I think you would divest the company with 20x multiple for the second question since you are paying more for each dollar of earnings
Not necessarily a bad thing - it could've been an inflated year, and now valuations are starting to normalize, or they improved their EBITDA and EV just didn't move, etc.
It depends on a lot of factors and not just a simple multiple. You'd have to know if one is bigger than the other, if one has a competitive advantage that isn't available to the other, how each other's margins are, etc.
The numerator, EV, is a snapshot of today's value, and thus is the same in both calculations. Which means the denominator, EBITDA, is growing. That's what you'd want and expect to see, generally.
You probably sell the 20x. Looking at two comps doesn't really tell you anything - The market could be over or undervaluing one or the other, one could be growing faster/slower, have better/worse margins, etc - but if you have two companies each paying you a dollar of cash, sell the one that will get you $20.00, not the one that will get you $15.00
54321
Pretty sure the EV comment is wrong.
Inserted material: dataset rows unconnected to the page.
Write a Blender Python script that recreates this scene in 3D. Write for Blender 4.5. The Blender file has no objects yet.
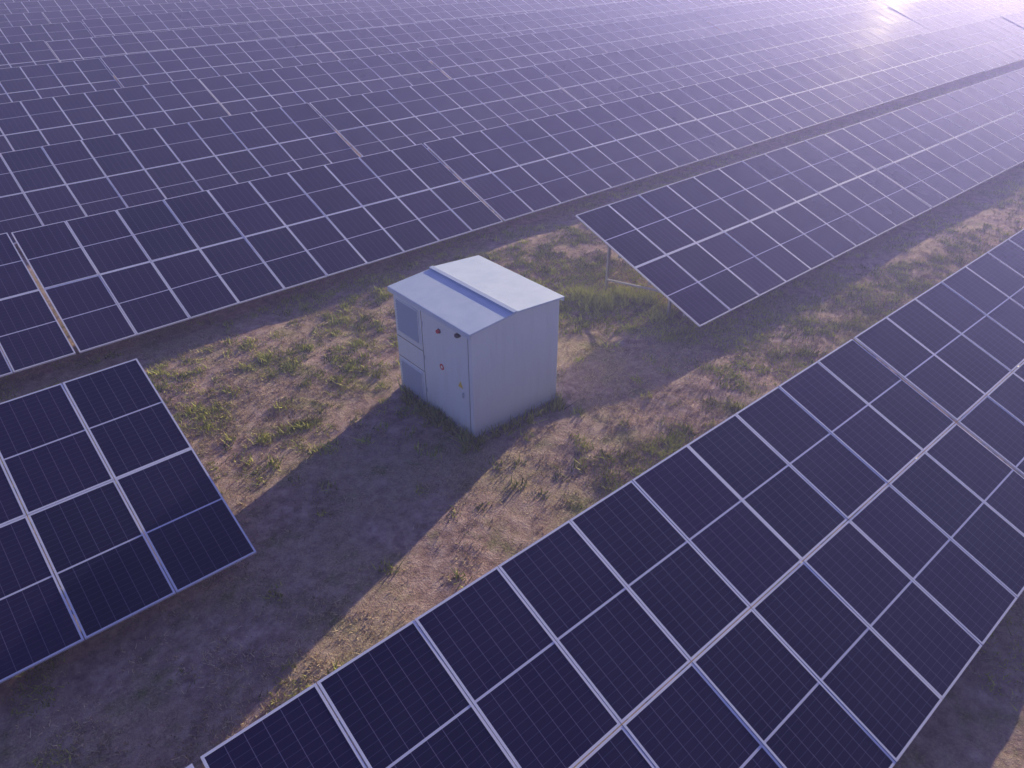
import bpy, math, random
import numpy as np
from mathutils import Vector, Matrix
random.seed(4); rng=np.random.default_rng(7)
S=bpy.context.scene
S.view_settings.view_transform='Standard'; S.view_settings.look='None'; S.view_settings.exposure=0
rad=math.radians
SUN_AZ=18.5; SUN_EL=12.3
# ---------------------------------------------------------------- helpers
def link(o,parent=None):
    S.collection.objects.link(o)
    if parent: o.parent=parent
    return o
def newmat(name):
    m=bpy.data.materials.new(name); m.use_nodes=True
    nt=m.node_tree; b=nt.nodes['Principled BSDF']; return m,nt,b
class NT:
    def __init__(s,nt): s.nt=nt
    def n(s,t,**k):
        x=s.nt.nodes.new(t)
        for a,v in k.items(): setattr(x,a,v)
        return x
    def l(s,a,b): s.nt.links.new(a,b)
    def math(s,op,a,b=None,c=None,clamp=False):
        x=s.n('ShaderNodeMath',operation=op); x.use_clamp=clamp
        for i,v in enumerate((a,b,c)):
            if v is None: continue
            if isinstance(v,(int,float)): x.inputs[i].default_value=v
            else: s.l(v,x.inputs[i])
        return x.outputs[0]
    def noise(s,vec,scale,detail=4,rough=.6):
        x=s.n('ShaderNodeTexNoise'); x.inputs['Scale'].default_value=scale
        x.inputs['Detail'].default_value=detail; x.inputs['Roughness'].default_value=rough
        if vec is not None: s.l(vec,x.inputs['Vector'])
        return x.outputs['Fac']
    def ramp(s,fac,stops):
        x=s.n('ShaderNodeValToRGB'); s.l(fac,x.inputs[0]); e=x.color_ramp.elements
        while len(e)<len(stops): e.new(.5)
        for i,(p,c) in enumerate(stops):
            e[i].position=p; e[i].color=(*c,1) if len(c)==3 else c
        return x.outputs[0]
    def mix(s,fac,a,b,blend='MIX'):
        x=s.n('ShaderNodeMix',data_type='RGBA',blend_type=blend)
        for i,v in ((0,fac),(6,a),(7,b)):
            if isinstance(v,(int,float)): x.inputs[i].default_value=v
            elif isinstance(v,tuple): x.inputs[i].default_value=(*v,1)
            else: s.l(v,x.inputs[i])
        return x.outputs[2]
_lat=rng.random((512,512))
def vnoise(x,y,sc,ox=0,oy=0):
    x=np.asarray(x)*sc+ox+1000; y=np.asarray(y)*sc+oy+1000
    xi=np.floor(x).astype(int); yi=np.floor(y).astype(int)
    fx=x-xi; fy=y-yi; fx=fx*fx*(3-2*fx); fy=fy*fy*(3-2*fy)
    g=lambda a,b:_lat[a%512,b%512]
    return (g(xi,yi)*(1-fx)+g(xi+1,yi)*fx)*(1-fy)+(g(xi,yi+1)*(1-fx)+g(xi+1,yi+1)*fx)*fy
def gh(x,y):
    return (vnoise(x,y,.45)-.5)*.08+(vnoise(x,y,1.7,33,7)-.5)*.035+(vnoise(x,y,5.,3,70)-.5)*.02
def mesh_np(name,V,F,mats,mi=None,smooth=False):
    me=bpy.data.meshes.new(name)
    nf,k=F.shape
    me.vertices.add(len(V)); me.vertices.foreach_set('co',V.astype(np.float32).ravel())
    me.loops.add(nf*k); me.loops.foreach_set('vertex_index',F.astype(np.int32).ravel())
    me.polygons.add(nf); me.polygons.foreach_set('loop_start',(np.arange(nf)*k).astype(np.int32))
    me.polygons.foreach_set('loop_total',np.full(nf,k,dtype=np.int32))
    if smooth: me.polygons.foreach_set('use_smooth',np.ones(nf,dtype=bool))
    for m in mats: me.materials.append(m)
    me.update(calc_edges=True); me.validate()
    return me
# ---------------------------------------------------------------- materials
m_ground,nt,b=newmat('ground_soil'); N=NT(nt)
geo=N.n('ShaderNodeNewGeometry'); P=geo.outputs['Position']
n1=N.noise(P,.55,4,.6); n2=N.noise(P,4.5,5,.7); n3=N.noise(P,28,4,.75)
soil=N.ramp(n2,[(.28,(.18,.115,.11)),(.5,(.42,.29,.27)),(.72,(.66,.51,.48))])
straw=N.ramp(n3,[(.3,(.15,.11,.07)),(.55,(.48,.39,.25)),(.75,(.72,.62,.44))])
green=N.ramp(n3,[(.3,(.05,.07,.02)),(.6,(.20,.23,.08)),(.8,(.40,.42,.15))])
f1=N.math('MULTIPLY',N.math('SUBTRACT',N.math('ADD',n1,N.math('MULTIPLY',n3,.6)),.72),3.2,clamp=True)
c=N.mix(f1,soil,straw)
f2=N.math('MULTIPLY',N.math('SUBTRACT',N.noise(P,1.1,5,.75),.535),5,clamp=True)
c=N.mix(f2,c,green)
N.l(c,b.inputs['Base Color']); b.inputs['Roughness'].default_value=1; b.inputs['Specular IOR Level'].default_value=.1
bp=N.n('ShaderNodeBump'); bp.inputs['Strength'].default_value=.9; bp.inputs['Distance'].default_value=.06
N.l(N.math('ADD',N.math('MULTIPLY',n3,.6),n2),bp.inputs['Height']); N.l(bp.outputs[0],b.inputs['Normal'])
def grass_mat(name,c0,c1):
    m,nt,b=newmat(name); N=NT(nt)
    a=N.n('ShaderNodeAttribute',attribute_name='tint')
    col=N.ramp(a.outputs['Fac'],[(0,c0),(1,c1)])
    df=N.n('ShaderNodeBsdfDiffuse'); N.l(col,df.inputs[0])
    nt.nodes.remove(b)
    N.l(df.outputs[0],nt.nodes['Material Output'].inputs[0]); return m
m_dry=grass_mat('dry_grass',(.22,.16,.09),(.84,.70,.48))
m_green=grass_mat('green_grass',(.08,.11,.03),(.64,.66,.20))
m_glass,nt,b=newmat('pv_glass'); N=NT(nt)
uv=N.n('ShaderNodeUVMap',uv_map='UVMap'); sp=N.n('ShaderNodeSeparateXYZ'); N.l(uv.outputs[0],sp.inputs[0])
U,V=sp.outputs[0],sp.outputs[1]
def lines(x,n,w):
    t=N.math('FRACT',N.math('ADD',N.math('MULTIPLY',x,n),.5))
    d=N.math('ABSOLUTE',N.math('SUBTRACT',t,.5))
    return N.math('LESS_THAN',d,w*n)
cols=lines(U,6,.0030); rows=lines(V,24,.0012)
midl=N.math('LESS_THAN',N.math('ABSOLUTE',N.math('SUBTRACT',V,.5)),.0065)
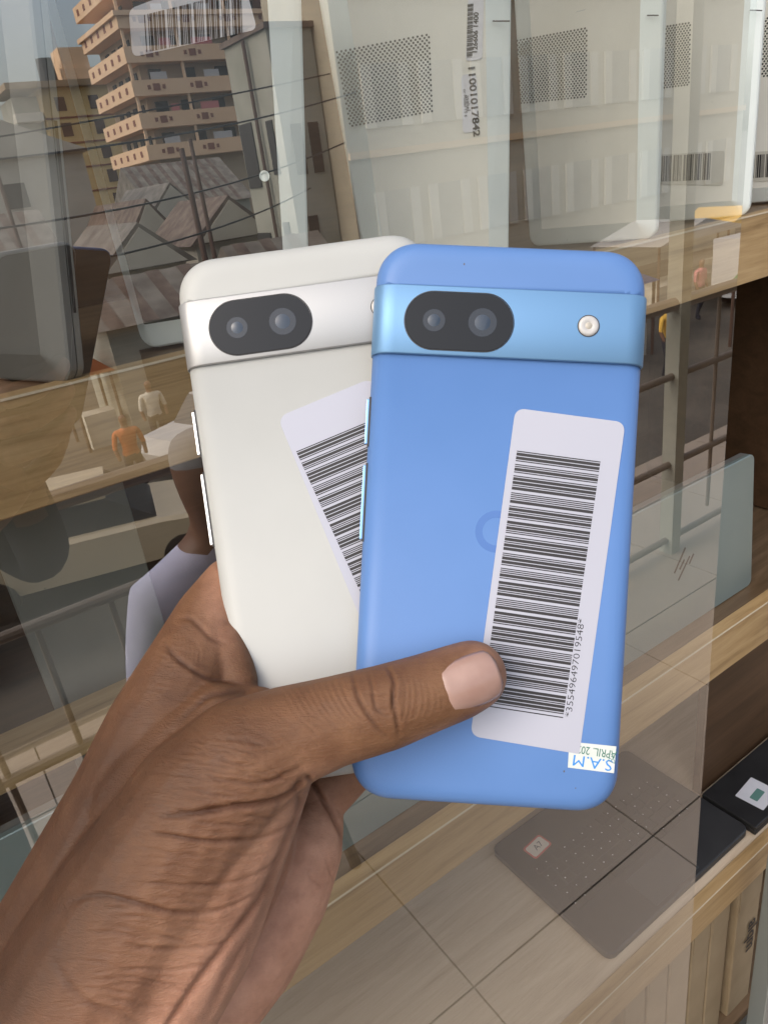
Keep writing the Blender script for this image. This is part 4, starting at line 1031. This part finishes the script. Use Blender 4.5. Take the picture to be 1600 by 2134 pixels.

EV is the EV at that year, comparing present day EV to a different year EBITDA doesn't make sense.
I'm not sure why HowlerMonkey got monkey shit, but he's right and there is a lot of confusion on this thread about dated EV / EBITDA multiples.
If you are looking at any dated multiple, you are using current EV divided by the metric for that time period. (e.g. if I'm looking at 2019 EV to EBITDA, I take current EV and divide by projected 2019 EBITDA). So having a lower forward multiple is just indicative of a company which is growing it's EBITDA (a normal situation). If forward multiples are higher than current multiples, that indicates a shrinking company (with respect to whatever metric you are evaluating).
This is correct. For a public comps pull you use EV at a point in time (usually last close), then divide that by each respective year's financials. So the EV is fixed.
Why are dated multiples always done like that?
I'm very new to all this, but it intuitively seems to me that 2017EOY enterprise value / 2017A EBITDA could be informative in at least some cases. For instance, if you have a near-perfect comparable involved in a recent take-private transaction, you might not be able to easily determine today's EV. But you can put together a relatively recent data point, where assuming market conditions have held somewhat constant, you can extrapolate a market value from the target's EBITDA. - I guess people don't do this, but it's not obvious to me why not.